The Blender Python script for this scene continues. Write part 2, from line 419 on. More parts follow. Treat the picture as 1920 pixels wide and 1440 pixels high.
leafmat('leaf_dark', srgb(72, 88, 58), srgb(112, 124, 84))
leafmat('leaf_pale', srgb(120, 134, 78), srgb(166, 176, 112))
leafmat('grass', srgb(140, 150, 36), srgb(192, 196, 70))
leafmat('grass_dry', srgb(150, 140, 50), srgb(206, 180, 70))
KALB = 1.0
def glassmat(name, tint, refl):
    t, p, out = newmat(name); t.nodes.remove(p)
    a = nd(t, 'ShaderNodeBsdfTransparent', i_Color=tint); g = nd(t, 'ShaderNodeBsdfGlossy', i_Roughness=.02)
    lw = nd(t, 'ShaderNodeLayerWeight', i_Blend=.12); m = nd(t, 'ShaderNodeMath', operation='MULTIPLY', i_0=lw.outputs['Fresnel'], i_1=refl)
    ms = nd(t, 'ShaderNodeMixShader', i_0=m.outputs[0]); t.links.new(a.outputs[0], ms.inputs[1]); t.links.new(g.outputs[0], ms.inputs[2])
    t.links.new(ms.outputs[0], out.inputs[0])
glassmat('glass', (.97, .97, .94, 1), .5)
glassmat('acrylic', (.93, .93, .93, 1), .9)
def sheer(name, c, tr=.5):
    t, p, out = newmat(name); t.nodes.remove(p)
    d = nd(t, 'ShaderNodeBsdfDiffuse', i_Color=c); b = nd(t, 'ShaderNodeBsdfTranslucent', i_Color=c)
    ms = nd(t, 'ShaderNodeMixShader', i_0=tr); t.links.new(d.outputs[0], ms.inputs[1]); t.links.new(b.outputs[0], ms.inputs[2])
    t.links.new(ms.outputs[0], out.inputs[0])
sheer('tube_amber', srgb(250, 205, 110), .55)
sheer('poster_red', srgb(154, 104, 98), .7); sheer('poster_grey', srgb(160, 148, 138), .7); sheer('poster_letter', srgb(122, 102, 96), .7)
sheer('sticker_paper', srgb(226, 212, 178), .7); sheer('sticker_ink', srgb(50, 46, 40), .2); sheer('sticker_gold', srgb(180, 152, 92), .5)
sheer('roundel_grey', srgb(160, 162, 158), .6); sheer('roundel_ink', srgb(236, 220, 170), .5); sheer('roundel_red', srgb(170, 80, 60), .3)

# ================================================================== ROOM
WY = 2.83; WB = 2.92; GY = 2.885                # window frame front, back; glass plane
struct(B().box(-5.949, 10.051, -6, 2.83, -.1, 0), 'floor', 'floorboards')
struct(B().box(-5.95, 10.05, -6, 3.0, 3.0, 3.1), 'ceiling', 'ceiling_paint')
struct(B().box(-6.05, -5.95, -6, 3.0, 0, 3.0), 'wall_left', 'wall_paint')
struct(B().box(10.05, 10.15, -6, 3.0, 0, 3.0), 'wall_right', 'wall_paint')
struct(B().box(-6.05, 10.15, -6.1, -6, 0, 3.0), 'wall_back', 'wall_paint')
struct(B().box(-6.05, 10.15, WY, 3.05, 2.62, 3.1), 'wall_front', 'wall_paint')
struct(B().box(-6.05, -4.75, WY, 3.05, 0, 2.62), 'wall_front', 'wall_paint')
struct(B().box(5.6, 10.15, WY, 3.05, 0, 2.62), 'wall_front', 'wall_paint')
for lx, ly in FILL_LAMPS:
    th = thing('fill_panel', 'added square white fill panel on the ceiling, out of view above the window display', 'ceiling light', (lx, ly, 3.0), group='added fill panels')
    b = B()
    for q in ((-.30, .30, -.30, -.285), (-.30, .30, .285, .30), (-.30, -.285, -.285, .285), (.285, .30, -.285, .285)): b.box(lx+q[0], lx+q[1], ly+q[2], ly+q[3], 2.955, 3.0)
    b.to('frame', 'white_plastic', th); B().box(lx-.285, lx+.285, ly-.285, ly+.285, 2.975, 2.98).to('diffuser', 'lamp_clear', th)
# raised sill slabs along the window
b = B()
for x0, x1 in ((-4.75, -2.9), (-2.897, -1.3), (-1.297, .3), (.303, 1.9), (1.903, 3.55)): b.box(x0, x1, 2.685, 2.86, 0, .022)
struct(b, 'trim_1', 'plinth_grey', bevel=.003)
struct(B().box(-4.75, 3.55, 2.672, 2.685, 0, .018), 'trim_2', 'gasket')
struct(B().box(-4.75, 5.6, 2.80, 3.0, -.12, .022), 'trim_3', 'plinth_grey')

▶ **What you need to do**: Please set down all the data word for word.

▶ **Full response**:
The Blender Python script for this scene continues. Write part 2, from line 419 on. More parts follow. Treat the picture as 1920 pixels wide and 1440 pixels high.
leafmat('leaf_dark', srgb(72, 88, 58), srgb(112, 124, 84))
leafmat('leaf_pale', srgb(120, 134, 78), srgb(166, 176, 112))
leafmat('grass', srgb(140, 150, 36), srgb(192, 196, 70))
leafmat('grass_dry', srgb(150, 140, 50), srgb(206, 180, 70))
KALB = 1.0
def glassmat(name, tint, refl):
    t, p, out = newmat(name); t.nodes.remove(p)
    a = nd(t, 'ShaderNodeBsdfTransparent', i_Color=tint); g = nd(t, 'ShaderNodeBsdfGlossy', i_Roughness=.02)
    lw = nd(t, 'ShaderNodeLayerWeight', i_Blend=.12); m = nd(t, 'ShaderNodeMath', operation='MULTIPLY', i_0=lw.outputs['Fresnel'], i_1=refl)
    ms = nd(t, 'ShaderNodeMixShader', i_0=m.outputs[0]); t.links.new(a.outputs[0], ms.inputs[1]); t.links.new(g.outputs[0], ms.inputs[2])
    t.links.new(ms.outputs[0], out.inputs[0])
glassmat('glass', (.97, .97, .94, 1), .5)
glassmat('acrylic', (.93, .93, .93, 1), .9)
def sheer(name, c, tr=.5):
    t, p, out = newmat(name); t.nodes.remove(p)
    d = nd(t, 'ShaderNodeBsdfDiffuse', i_Color=c); b = nd(t, 'ShaderNodeBsdfTranslucent', i_Color=c)
    ms = nd(t, 'ShaderNodeMixShader', i_0=tr); t.links.new(d.outputs[0], ms.inputs[1]); t.links.new(b.outputs[0], ms.inputs[2])
    t.links.new(ms.outputs[0], out.inputs[0])
sheer('tube_amber', srgb(250, 205, 110), .55)
sheer('poster_red', srgb(154, 104, 98), .7); sheer('poster_grey', srgb(160, 148, 138), .7); sheer('poster_letter', srgb(122, 102, 96), .7)
sheer('sticker_paper', srgb(226, 212, 178), .7); sheer('sticker_ink', srgb(50, 46, 40), .2); sheer('sticker_gold', srgb(180, 152, 92), .5)
sheer('roundel_grey', srgb(160, 162, 158), .6); sheer('roundel_ink', srgb(236, 220, 170), .5); sheer('roundel_red', srgb(170, 80, 60), .3)

# ================================================================== ROOM
WY = 2.83; WB = 2.92; GY = 2.885                # window frame front, back; glass plane
struct(B().box(-5.949, 10.051, -6, 2.83, -.1, 0), 'floor', 'floorboards')
struct(B().box(-5.95, 10.05, -6, 3.0, 3.0, 3.1), 'ceiling', 'ceiling_paint')
struct(B().box(-6.05, -5.95, -6, 3.0, 0, 3.0), 'wall_left', 'wall_paint')
struct(B().box(10.05, 10.15, -6, 3.0, 0, 3.0), 'wall_right', 'wall_paint')
struct(B().box(-6.05, 10.15, -6.1, -6, 0, 3.0), 'wall_back', 'wall_paint')
struct(B().box(-6.05, 10.15, WY, 3.05, 2.62, 3.1), 'wall_front', 'wall_paint')
struct(B().box(-6.05, -4.75, WY, 3.05, 0, 2.62), 'wall_front', 'wall_paint')
struct(B().box(5.6, 10.15, WY, 3.05, 0, 2.62), 'wall_front', 'wall_paint')
for lx, ly in FILL_LAMPS:
    th = thing('fill_panel', 'added square white fill panel on the ceiling, out of view above the window display', 'ceiling light', (lx, ly, 3.0), group='added fill panels')
    b = B()
    for q in ((-.30, .30, -.30, -.285), (-.30, .30, .285, .30), (-.30, -.285, -.285, .285), (.285, .30, -.285, .285)): b.box(lx+q[0], lx+q[1], ly+q[2], ly+q[3], 2.955, 3.0)
    b.to('frame', 'white_plastic', th); B().box(lx-.285, lx+.285, ly-.285, ly+.285, 2.975, 2.98).to('diffuser', 'lamp_clear', th)
# raised sill slabs along the window
b = B()
for x0, x1 in ((-4.75, -2.9), (-2.897, -1.3), (-1.297, .3), (.303, 1.9), (1.903, 3.55)): b.box(x0, x1, 2.685, 2.86, 0, .022)
struct(b, 'trim_1', 'plinth_grey', bevel=.003)
struct(B().box(-4.75, 3.55, 2.672, 2.685, 0, .018), 'trim_2', 'gasket')
struct(B().box(-4.75, 5.6, 2.80, 3.0, -.12, .022), 'trim_3', 'plinth_grey')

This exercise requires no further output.